« Fais paraître ton jour », Didier RIMAUD et Jacques BERTHIER
- bohleremmanuel
- 15 déc. 2020
- 3 min de lecture
Libre commentaire de l’hymne « Fais paraître ton jour«
Cote: YH 53
Texte de Didier RIMAUD (1922-2003).
Musique de Jacques BERTHIER (1923-1994).
Article publié par l’Union Sainte Cécile, dans la revue CAECILIA du Service Diocésain de Pastorale Liturgique et Sacramentelle, de musique et d’art sacré de l’archidiocèse de Strasbourg.
N°04, édition de 2020.

« Christ de saint Jean de la Croix » (1951)
Ce grand classique du chant liturgique cache 2 trésors : l’un textuel, l’autre musical.
Leur rencontre cristallise un diamant dont les reflets n’altèrent en rien une solide théologie pascale puisée dans le mystère de la Croix.
Pour le trésor textuel, le jésuite Didier Rimaud nous a tissé une tapisserie biblique d’une rare ampleur.
7 strophes et un refrain s’apparentent à une litanie en l’honneur de la Croix pour reprendre la tradition spirituelle des passionistes (fondée en 1720 par Paul de la Croix).
Chaque strophe est composée d’un tercet commençant par une invocation.
Les 1er et 3ème versets du tercet invoquent la Croix. Ils font références à l’Ecriture (Ancien et Nouveau Testament) qui annoncent et donnent sens à la mort de Jésus.
Quant au 2ème verset du tercet, il invoque « par le corps de Jésus-Christ ». Cela désigne pour les strophes 1 à 4 les membres souffrants de l’Eglise d’aujourd’hui.
Cette structuration actualise ce verset de saint Paul : « J’achève, dans ma chair, ce qui manque aux souffrances du Christ pour son corps qui est l’Église. » (Col 1,24).
Pour les strophes 5 et 6 il y a un changement car on désigne le corps glorieux de Jésus ressuscité.
D’autant que le mot « alléluia » fait son entrée pour conduire à la 7ème strophe où il n’y a plus que lui.
Les strophes forment 2 groupes bien distincts.
Leur progression fait que l’on passe des souffrances du Crucifié à la joie pascale du Ressuscité, de l’ancienne à la nouvelle Alliance.
Voici les références :
Strophe 1 : Is 49, 3-8 et Jr 1, 11-12 - 2,8
Strophe 2 : Is 66, 12 et Ez 36, 6-11 – 24-36
Strophe 3 : 2 Sm 11, 8-15 et Jr 50, 4-12
Strophe 4 : Ez 31, 1-14 et Is 9, 1-6
Strophe 5 : Jn 10, 1-21 ; 1 P 3, 15-22 ; Ep 5, 8-14 et He 9, 7-15
Strophe 6 : Col 1, 15-20 ; Ga 3, 13-14 ; 1 Co 15, 35-57 et Mt 27, 52
Ces triples invocations vont conduire au refrain où l’on demande la manifestation du Jour de Dieu et de sa Grâce en référence à Jl 3, 1-5.
Le mémorial de la Croix devient le lieu d’une source jaillissante : le Salut et la joie pascale.
L’ensemble strophe-refrain s’inspire fidèlement de la prédication apostolique : celle de saint Pierre le jour de la Pentecôte (Ac 2, 14-41) et celle de saint Paul (1 Co 1, 18-23).
Il permet d’entrer dans l’intelligence de l’Ecriture et de vivre cette antienne : « Nous adorons ta Croix au Christ, et nous chantons et glorifions ta sainte Résurrection.
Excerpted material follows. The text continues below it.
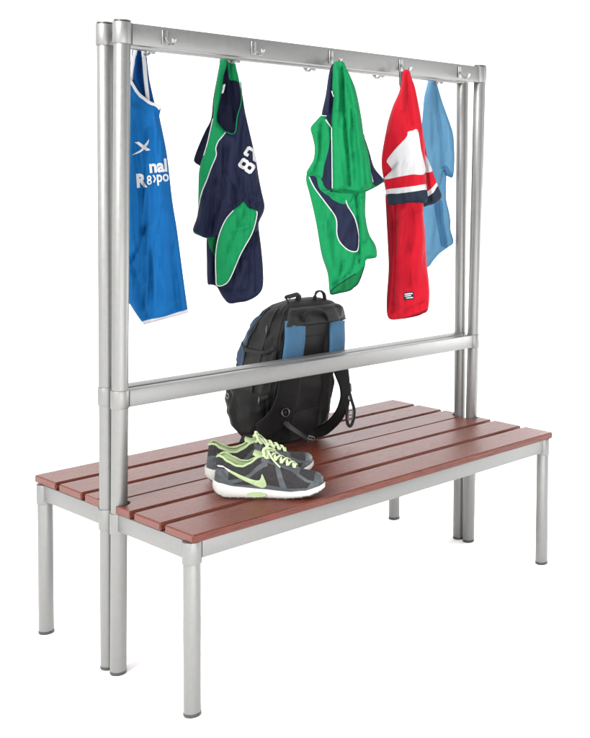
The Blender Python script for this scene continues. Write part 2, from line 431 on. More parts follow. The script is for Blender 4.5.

Voici que par ce bois, la joie est venue dans le monde[1] »
Trésor musical qu’est la musique de Jacques Berthier.
Hésitante entre mi mineur et sol majeur, elle participe à cette éclosion, ce jaillissement.
Pour les strophes, dans un esprit minimaliste aux accents contrapuntiques, 3 mélodies suivent les invocations et se superposent progressivement, donnant l’impression d’une exposition de fugue. Selon le principe de la musique spectrale l’harmonie se déploie, s’amplifie et se replie sur l’unisson du Si à l’octave à chaque fin d’invocation.
Le refrain est un choral majestueux. On retrouve l’unisson du Si à l’octave qui fera éclore l’ample harmonisation à 4 voix.
_______________________________________________________________
[1] Antienne de l’Office de la Passion, le Vendredi Saint. Abrégé d’un tropaire que l’on chantait à Jérusalem au XIème siècle.